An example of what I'm talking about is the Rohletters business, More, Inc. They sell in excess of a million dollars a year in get rich quick information. Some of their customers have been with them for over ten years. Some outsiders think very little of them for the product they put out, but their market loves them. If not, they get their money back. Their price points range from around $20.00 to over $8,000.00.
We're not talking a few thousand dollars in this business of direct response or, more specifically, Web response. People don't generally succeed by accident.
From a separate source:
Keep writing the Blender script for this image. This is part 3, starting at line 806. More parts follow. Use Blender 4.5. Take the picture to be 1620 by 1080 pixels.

The direct response industry topped two Trillion dollars last year and it is projected that it will grow at a rate of 9% through 2004. That includes infomercials, direct mail etc. and the figure comes from the Direct Marketing Association.
My business partner and I have a bunch of Web sites. I don't make that number or our URL's public. Six of those sites are used for testing.
This is not a business of logic. It's a business built on what works, not what makes sense. It's built on what the market does and not on what the market says it will do. It's built on results. It's built on testing. It's built on small moves - tweaking more so than on radical shifts of paradigm. It's built on following the money. It's built by imitating genius rather than inventing mediocrity to paraphrase. This business comes to us from generations and generations ago.
I started selling in my teens, over 30 years ago. A turning point for me was when I sold fire extinguishers later in my sales career, door-to-door. The demonstration was this. I would walk in with a catalog case - pregnant briefcase. I would pull out a frying pan, a can of lighter fluid and a box of wooden matches. I would remove one match from the box, hand the box and the match to the prospect and while I was talking, squirt lighter fluid in the pan. It just took a few seconds. Then, I would tell the customer to light the match and throw it in the pan. They would. Then I would just tap the button on the fire extinguisher and the fire was out. Demo over and time for the pitch.
Now, does any of that make so much as a modicum of common sense to anybody? First, they would let me, a total stranger in their house. Then they would follow my direction to throw a match in the pan knowing fully that if they did that, there would be an open fire in the middle of their living room floor.
Do you think that if I interviewed any of those prospects or if I acted on reason I would have ever made a sale? No. If I had acted in accordance with what the market would have reported, I wouldn't have taken the job. Let's see what a survey might look like.
Would you, under any circumstances, let a total stranger into your home?
How about a stranger carrying a big case?
What would you do if there were a stranger in your living room who told you it was ok to have an open fire in a frying pan, on the floor? And that you should light a match to start that fire, so it was totally under your control - would you follow that stranger's instruction? Would you then give him your credit card?
You know where this is going. You know they bought. You know it isn't logical. But it worked.